Un ancien ministre travailliste veut construire la plus importante usine marémotrice du monde. Londres n’a pas (encore) dit non.
Le plus fameux des serpents de mer britanniques vient de refaire surface. Il y a quelques jours, l’ancien ministre travailliste Peter Hain a confirmé avoir rencontré le Premier ministre conservateur David Cameron pour lui présenter un nouveau concept de barrage hydroélectrique sur l’estuaire de la Severn. Agissant pour le compte du groupe Corlan Hafren, l’ancien ministre pour le Pays de Galles (forcé à la démission en 2008 pour fraude fiscale) a sorti de ses cartons un projet pharaonique.
Le barrage proprement dit barrerait la Severn, le fleuve-frontière entre l’Angleterre et le Pays de Galles. Longueur estimée: plus de 17 kilomètres de long. L’usine marémotrice abriterait une bordée de turbines, dont la capacité installée totale pourrait atteindre 6.500 mégawatts. Soit 27 fois la puissance de la centrale bretonne de la Rance, exploitée par EDF depuis 1966.
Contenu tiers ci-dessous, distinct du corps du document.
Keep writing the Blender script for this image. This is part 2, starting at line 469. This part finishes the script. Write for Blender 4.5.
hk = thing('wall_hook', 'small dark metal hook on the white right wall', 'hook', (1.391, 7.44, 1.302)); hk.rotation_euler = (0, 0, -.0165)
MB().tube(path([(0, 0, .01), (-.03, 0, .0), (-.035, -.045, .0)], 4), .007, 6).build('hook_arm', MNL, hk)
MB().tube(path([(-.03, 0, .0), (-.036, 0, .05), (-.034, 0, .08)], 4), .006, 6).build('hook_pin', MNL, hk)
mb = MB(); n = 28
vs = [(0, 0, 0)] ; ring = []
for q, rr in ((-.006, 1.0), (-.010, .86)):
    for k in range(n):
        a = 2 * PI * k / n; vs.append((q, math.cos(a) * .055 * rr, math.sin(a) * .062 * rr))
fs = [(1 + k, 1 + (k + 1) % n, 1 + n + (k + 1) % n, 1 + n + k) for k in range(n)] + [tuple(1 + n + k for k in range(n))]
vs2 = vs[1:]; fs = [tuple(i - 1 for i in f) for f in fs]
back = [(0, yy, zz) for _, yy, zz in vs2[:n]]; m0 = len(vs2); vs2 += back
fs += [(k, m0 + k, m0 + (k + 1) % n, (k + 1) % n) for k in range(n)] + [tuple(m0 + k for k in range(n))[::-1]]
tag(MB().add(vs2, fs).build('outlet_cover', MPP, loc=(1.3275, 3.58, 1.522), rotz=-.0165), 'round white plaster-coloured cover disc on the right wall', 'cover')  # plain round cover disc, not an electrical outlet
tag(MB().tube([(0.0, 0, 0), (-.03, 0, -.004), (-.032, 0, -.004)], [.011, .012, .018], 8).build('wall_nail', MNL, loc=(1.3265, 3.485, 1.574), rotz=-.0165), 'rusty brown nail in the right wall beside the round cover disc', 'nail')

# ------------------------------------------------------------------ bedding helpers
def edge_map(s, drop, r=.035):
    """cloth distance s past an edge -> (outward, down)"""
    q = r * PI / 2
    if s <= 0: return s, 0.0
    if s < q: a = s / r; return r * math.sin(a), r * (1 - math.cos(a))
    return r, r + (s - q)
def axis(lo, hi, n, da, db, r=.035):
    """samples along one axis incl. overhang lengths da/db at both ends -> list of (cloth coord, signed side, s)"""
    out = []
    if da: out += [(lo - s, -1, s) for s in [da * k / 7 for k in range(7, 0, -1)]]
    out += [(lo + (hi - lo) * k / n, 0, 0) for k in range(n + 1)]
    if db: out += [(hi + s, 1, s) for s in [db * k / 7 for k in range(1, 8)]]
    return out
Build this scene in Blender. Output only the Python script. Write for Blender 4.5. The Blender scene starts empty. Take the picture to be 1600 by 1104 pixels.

Conçu pour fonctionner plus d’un siècle, le barrage de la Severn pourrait produire 16 térawattheures d’électricité décarbonée par an: l’équivalent de 5% de la consommation britannique actuelle. L’ouvrage aurait aussi l’avantage, soulignent ses promoteurs, de protéger de la montée du niveau de la mer les infrastructures situées en amont. Sans oublier la création de 50.000 emplois directs et indirects que généreraient sa construction et son exploitation. Montant estimé du devis: 30 milliards de livres (38 milliards d’euros); une ardoise intégralement réglée par des investisseurs privés.
L’argumentaire de l’ex-politicien du New Labour a fait mouche. En début de semaine, David Cameron a demandé à son administration d’étudier le dossier, notamment sur le plan financier. Un écueil que Corlan Hafren tente déjà de contourner. La BBC se fait ainsi déjà l’écho de mystérieux investisseurs qataris et koweitiens qui pourraient apporter une bonne partie des fonds.
Malgré l’intérêt manifesté par le locataire du 10 Downing Street, la plus grande usine marémotrice du monde n’est pour l’heure qu’un vœu pieux. Il y a deux ans, un projet du même type avait été retoqué par le gouvernement dirigé par Gordon Brown: trop cher (34 milliards de livres –43 Md€- payés par l’Etat) et trop destructeur d’environnement.
Car l’estuaire de la Severn est un biotope particulièrement riche. S’étendant sur 25.000 hectares, il est l’une des plus importantes zones humides du royaume et abrite de nombreuses espèces d’oiseaux et d’animaux marins. A ce titre, il est protégé par la convention de Ramsar et classé site d'intérêt scientifique particulier (SSSI).
Pour éviter les foudres des associations environnementalistes (très puissantes outre-Manche), Corlan Hafren affirme vouloir équiper son usine de turbines dernier cri, au faible impact sur l’ichtyofaune. Le groupe tente aussi de convaincre la Royal Society for the Protection of Birds (un million de membres!) de l’innocuité de son ouvrage pour les oiseaux. Sans succès pour le moment.
Les amoureux du site peuvent toujours se rassurer en se rappelant que les entrepreneurs britanniques tentent depuis plus d’un siècle et demi de convaincre les autorités et les banques de l’impérieuse nécessité de barrer l’estuaire du plus long fleuve britannique pour produire des électrons. Depuis la tentative de Thomas Fulljame (1849), une demi-douzaine de projets ont été proposés à Londres. Tous ont sombré corps et biens.